The Zimbabwean
In a landmark legal request, the African Court on Human and People’s Rights has been asked to use its advisory powers to determine whether the suspension of the Southern African Development Community (SADC) Tribunal by the region’s leaders was legal or not.
The request for an advisory opinion was lodged by the Pan African Lawyers Union (PALU) and the Southern Africa Litigation Centre (SALC) at the Court in the Tanzanian city of Arusha on Friday, 23 November.
PALU and SALC maintain that the decisions taken by SADC Heads of State and Government to suspend the SADC Tribunal were unlawful since they violate judicial independence, access to justice, the right to effective remedies and the rule of law.
“A positive ruling from the African Court is one of the last remaining avenues to securing a revival of the SADC Tribunal and preserving the rule of law in southern Africa,” said Nicole Fritz, Executive Director of SALC. “Without the Tribunal, most of the region’s inhabitants – who cannot access credible domestic courts – have no real prospect of securing justice and redress.”
If the Court rules that the suspension was illegal, it will be a definitive legal determination of the lawfulness of the SADC Summit’s actions – a ruling that SADC will find difficult to ignore given that it is required to coordinate its policies and programmes with those of the African Union (AU).
“The Courts of the Regional Economic Communities (RECs), such as the SADC Tribunal, are crucial in guaranteeing cross-border and inter-regional business and trade investment, and just rule of law in which the rights of individuals, businesses, groups and Member States are equally protected,” said Don Deya, Chief Executive Officer of PALU. “Our request for an advisory opinion is part of an initiative by African civil society to realise independent, empowered, effective and efficient REC Courts all over the continent.”
In their request for an advisory opinion, PALU and SALC have asked the African Court to determine whether:
- The decision by the SADC Summit of Heads of State and Government to suspend the SADC Tribunal and not to reappoint or replace members of the Tribunal whose terms had expired is consistent with the African Charter, the SADC Treaty, the SADC Tribunal Protocol and general principles of the rule of law;
- The decisions of the SADC Summits of August 2010 and May 2011 violate the institutional independence of the Tribunal and the personal independence of its judges as provided for in the African Charter and the UN Principles on the Independence of the Judiciary;
- SADC’s 18 August 2012 decision violates the right of access to justice and effective remedies as guaranteed in the African Charter on Human and Peoples, the SADC Tribunal Protocol and the UN Basic Principles and Guidelines on the Right to a Remedy and Reparation for Victims of Gross Violations of International Human Rights Law and Serious Violations of International Humanitarian Law; and,
- The decision making processes undertaken in the review of the SADC Tribunal jurisdiction are in compliance with the SADC Treaty.

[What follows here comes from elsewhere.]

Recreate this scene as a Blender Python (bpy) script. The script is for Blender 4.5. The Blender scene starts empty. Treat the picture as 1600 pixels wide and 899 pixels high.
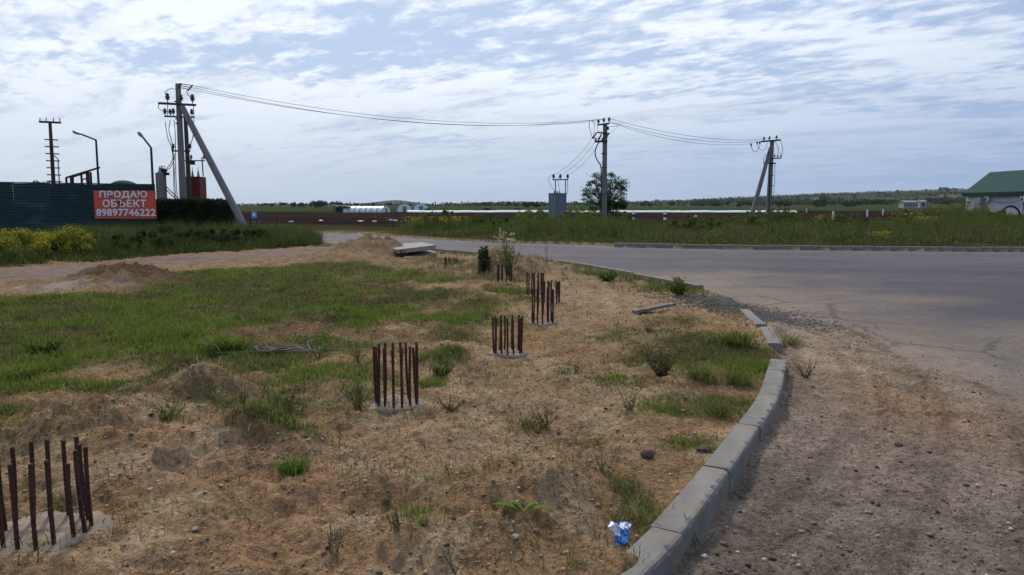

The request for an advisory opinion has been supported by a number of other prominent regional civil society organisations, including the International Commission of Jurists (ICJ) and the SADC Lawyers Association (SADC LA).
“Regional civil society has waged a tireless advocacy campaign to save the SADC Tribunal but despite our best efforts to engage with member states and highlight their legal obligations, SADC leaders persisted in dismantling the Tribunal,” said Arnold Tsunga, Executive Director of the ICJ Africa Programme. “The African Court provides another chance to convince them to change their policies and resurrect the Tribunal for the good of all southern Africans.”
It is a view echoed by Kondwa Sakala Chibiya, President of the SADC LA. “Obviously we would have preferred SADC to have resolved this issue on its own and for us not to have been forced to approach the African Court,” she said. “But after SADC ignored the recommendations of the legal advisors it had appointed and its own ministers of justice and attorneys general, there was no other option.”
The SADC Tribunal has been defunct for more than two years after SADC leaders demanded a review of its powers and functions, following a series of cases in which it had ruled against the Zimbabwean government.
Despite a campaign spearheaded by legal bodies, civil society organisations and individuals such as Archbishop Emeritus Desmond Tutu, SADC’s leaders decided not to the revive the original Tribunal at their Summit in August 2012.
Instead, they opted to destroy it, resolving that a protocol for a new Tribunal would be negotiated and that the new Tribunal’s mandate would be limited only to adjudication of member states’ disputes. The new Tribunal – shorn of a human rights mandate and with all access by individuals, companies or organisations denied – will be little more than a shell.